Friday 14 June 2013

Student Evaluations: Campbell's Law in Action

"The more any quantitative social indicator is used for social decision-making, the more subject it will be to corruption pressures and the more apt it will be to distort and corrupt the social processes it is intended to monitor" - Cambell's Law.

I am reminded of this and Goodhart's Law by an article reporting the results of psychology research into how students rated their lecturers and how they performed in their immediate and future exams. A summary of the results is, "We find that less experienced and less qualified professors produce students who perform significantly better in the contemporaneous course being taught, whereas more experienced and highly qualified professors produce students who perform better in the follow-on related curriculum." and "that
student evaluations reward professors who increase achievement in the contemporaneous course being taught, not those who increase deep learning."

One potential explanation mooted was, "the less experienced professors may adhere more strictly to the regimented curriculum being tested, whereas the more experienced professors broaden the curriculum and produce students with a deeper understanding of the material.
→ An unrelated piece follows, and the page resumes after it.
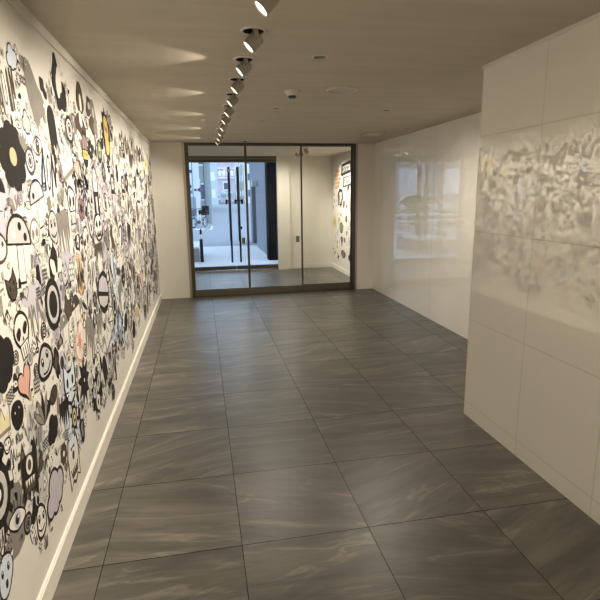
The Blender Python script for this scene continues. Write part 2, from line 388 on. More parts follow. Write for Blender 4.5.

This deeper understanding results in better achievement in the follow-on courses."

This is a demonstration of the folly of short term drivers and the law of unintended consequences. Teaching to the test becomes the optimum strategy for teachers to satisfy student evaluation scores, yet this is not optimal for long term performance. As a junior lecturer, one does not have the luxury of being idealistic and teaching what you think the students should learn but what will satisfy exam pass rates and evaluation forms.

Unfortunately, these same pressures have been at work throughout various education systems, from primary, secondary and through to tertiary levels. By subjecting schools and universities mercilessly to the drivers of tests scores and league tables, these become ends in themselves. It leads to a "culture of low expectations", where students are not pushed to fulfil their potential.

Education is not about passing exams, nor is it a popularity contest. It is about the betterment of the individual and consequently society.